I dont know how I survived, or how anyone survives on the road, its ok to overtake on a blind corner, or drive on the wrong side of the road if you like. And its more than ok to overtake a car thats trying to overtake a lorry on a mountainside.
Families balance toddlers onto handlebars of bikes and people cling onto the sides and roofs of buses.
It was frustrating seeing starving, mangy dogs, dead puppies and knowing that if only they did a castration programme, it'd help reduce the population naturally and release the constant pressure on the bitches, but finding out that any kind of sterilisation like that is considered unholy.

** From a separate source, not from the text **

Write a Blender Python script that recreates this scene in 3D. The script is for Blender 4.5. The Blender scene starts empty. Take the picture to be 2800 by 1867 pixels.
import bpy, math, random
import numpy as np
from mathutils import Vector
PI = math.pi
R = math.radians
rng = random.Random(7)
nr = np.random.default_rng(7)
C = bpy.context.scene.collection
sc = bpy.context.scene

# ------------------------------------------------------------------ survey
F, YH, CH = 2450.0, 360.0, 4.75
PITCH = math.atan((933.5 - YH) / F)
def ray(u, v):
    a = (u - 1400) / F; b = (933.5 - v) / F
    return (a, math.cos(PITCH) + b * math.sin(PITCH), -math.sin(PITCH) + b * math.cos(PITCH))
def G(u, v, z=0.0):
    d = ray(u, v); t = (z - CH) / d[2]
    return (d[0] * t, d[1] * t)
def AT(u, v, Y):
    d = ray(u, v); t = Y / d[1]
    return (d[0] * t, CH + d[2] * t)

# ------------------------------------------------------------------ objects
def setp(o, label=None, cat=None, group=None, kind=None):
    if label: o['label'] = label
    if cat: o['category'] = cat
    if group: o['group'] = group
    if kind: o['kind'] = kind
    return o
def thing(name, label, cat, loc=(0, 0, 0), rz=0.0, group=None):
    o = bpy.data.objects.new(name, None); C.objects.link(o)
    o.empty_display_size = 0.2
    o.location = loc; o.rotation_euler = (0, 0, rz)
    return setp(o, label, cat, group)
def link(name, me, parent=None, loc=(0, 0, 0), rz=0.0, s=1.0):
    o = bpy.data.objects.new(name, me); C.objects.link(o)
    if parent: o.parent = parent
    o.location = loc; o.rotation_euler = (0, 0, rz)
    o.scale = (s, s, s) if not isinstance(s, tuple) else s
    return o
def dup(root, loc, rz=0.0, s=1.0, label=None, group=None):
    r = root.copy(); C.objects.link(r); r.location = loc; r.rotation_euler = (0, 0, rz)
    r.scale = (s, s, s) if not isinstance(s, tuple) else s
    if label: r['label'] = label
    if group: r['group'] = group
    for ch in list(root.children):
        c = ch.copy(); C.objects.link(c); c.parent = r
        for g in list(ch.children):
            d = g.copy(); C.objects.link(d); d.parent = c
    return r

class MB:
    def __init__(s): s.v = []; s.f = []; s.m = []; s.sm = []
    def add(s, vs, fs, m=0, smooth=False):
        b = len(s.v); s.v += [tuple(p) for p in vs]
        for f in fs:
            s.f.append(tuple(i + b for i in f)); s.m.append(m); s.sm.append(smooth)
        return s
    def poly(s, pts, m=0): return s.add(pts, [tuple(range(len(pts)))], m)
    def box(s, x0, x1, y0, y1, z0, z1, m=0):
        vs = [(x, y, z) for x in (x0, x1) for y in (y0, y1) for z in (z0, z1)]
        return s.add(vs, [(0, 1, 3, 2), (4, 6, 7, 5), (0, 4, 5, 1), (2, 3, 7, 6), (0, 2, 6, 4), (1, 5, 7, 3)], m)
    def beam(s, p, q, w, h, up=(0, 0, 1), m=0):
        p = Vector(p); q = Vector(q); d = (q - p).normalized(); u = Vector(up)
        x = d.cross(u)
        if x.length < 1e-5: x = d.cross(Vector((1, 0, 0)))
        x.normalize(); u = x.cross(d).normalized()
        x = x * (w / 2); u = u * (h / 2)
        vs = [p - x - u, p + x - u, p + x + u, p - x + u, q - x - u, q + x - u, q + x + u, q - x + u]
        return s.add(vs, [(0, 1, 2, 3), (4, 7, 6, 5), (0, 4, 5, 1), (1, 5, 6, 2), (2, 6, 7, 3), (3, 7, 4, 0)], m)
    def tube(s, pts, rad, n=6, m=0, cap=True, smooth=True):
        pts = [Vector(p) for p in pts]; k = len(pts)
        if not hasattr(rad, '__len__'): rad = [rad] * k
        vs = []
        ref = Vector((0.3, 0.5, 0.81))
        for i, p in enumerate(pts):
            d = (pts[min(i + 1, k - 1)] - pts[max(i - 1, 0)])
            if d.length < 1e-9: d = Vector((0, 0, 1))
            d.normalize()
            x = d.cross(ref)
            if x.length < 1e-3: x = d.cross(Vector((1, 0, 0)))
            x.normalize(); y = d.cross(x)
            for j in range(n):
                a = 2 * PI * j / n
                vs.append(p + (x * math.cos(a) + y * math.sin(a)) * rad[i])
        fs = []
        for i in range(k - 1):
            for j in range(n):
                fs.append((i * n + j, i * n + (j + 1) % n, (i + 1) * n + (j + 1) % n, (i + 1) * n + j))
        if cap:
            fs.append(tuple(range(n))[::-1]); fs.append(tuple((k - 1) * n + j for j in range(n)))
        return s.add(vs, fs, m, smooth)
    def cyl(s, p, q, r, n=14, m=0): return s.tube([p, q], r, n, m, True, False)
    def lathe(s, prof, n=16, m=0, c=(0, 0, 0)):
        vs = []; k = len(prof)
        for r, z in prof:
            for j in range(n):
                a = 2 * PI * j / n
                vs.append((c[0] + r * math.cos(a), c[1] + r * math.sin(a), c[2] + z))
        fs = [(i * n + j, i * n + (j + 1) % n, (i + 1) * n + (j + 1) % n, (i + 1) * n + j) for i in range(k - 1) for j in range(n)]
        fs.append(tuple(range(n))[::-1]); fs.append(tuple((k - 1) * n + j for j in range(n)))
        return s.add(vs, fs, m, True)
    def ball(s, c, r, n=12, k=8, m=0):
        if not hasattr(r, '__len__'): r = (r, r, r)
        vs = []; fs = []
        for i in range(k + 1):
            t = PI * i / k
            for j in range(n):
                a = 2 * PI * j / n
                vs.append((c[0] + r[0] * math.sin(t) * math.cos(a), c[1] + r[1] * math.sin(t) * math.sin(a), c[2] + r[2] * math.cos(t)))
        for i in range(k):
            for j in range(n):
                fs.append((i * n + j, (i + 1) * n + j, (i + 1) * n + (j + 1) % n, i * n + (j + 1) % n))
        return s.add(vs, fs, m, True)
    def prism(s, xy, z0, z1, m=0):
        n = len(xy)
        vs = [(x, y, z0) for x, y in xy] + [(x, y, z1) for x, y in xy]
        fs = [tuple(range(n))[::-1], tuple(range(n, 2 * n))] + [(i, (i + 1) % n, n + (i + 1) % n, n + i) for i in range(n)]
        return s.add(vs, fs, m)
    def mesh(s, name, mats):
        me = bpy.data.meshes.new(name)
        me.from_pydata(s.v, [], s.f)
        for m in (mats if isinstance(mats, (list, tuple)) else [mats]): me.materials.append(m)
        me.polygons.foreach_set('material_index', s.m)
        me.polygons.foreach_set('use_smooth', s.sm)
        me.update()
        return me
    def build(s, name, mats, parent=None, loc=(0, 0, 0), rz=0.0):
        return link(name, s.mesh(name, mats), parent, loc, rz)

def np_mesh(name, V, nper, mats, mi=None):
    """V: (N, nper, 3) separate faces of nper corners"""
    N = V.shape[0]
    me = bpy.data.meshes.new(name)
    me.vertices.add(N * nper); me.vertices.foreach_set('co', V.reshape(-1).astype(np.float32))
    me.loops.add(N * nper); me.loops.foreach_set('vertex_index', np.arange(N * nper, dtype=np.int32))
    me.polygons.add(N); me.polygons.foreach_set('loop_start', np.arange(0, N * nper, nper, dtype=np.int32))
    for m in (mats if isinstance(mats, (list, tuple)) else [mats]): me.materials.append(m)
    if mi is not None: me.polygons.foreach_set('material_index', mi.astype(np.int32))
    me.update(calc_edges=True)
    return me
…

But let me tell you about the good side, the beach in Gokarna, Om Beach, remote and unspoiled by pollution, the huge crashing waves that were endless fun to bodysurf along or try to remain upright in. How I rode a camel into the desert and camped overnight listening to traditional Indian tales by a fire. How the Taj Mahal is actually prettier than you imagine or have seen. How the birds come in amazing shades of vivid blues and greens. How all the trucks and rickshaws are gaily decorated in tinsel and paint, that would look tacky anywhere else. How we hunted tigers in early mornings and watched late night Bollywood films in the cinema and laughed and were moved to tears despite not understanding what was spoken. Let me tell you about riding an elephant and feeding rats at a holy temple and playing with monkeys (I fell over and down the stairs there. Apparently you really do slip on banana skins).
Let me tell you about riding the spirited and responsive Marwei horses and their amazing curvy ears over rocks and along mountain paths.
Let me tell you about delicious apple Lassi drinks and Gulab Jamin desserts and the kind people that helped reunite me and Welshy after we got seperated at Mombai airport (although the bastard did con about a thousand rupees out of me in the process).

There was so much to reccommend about the place and so much to hate, it was a complete land of contrasts, I loved it but was glad to come home to civilisation. I had an amazing time though, despite all the downsides.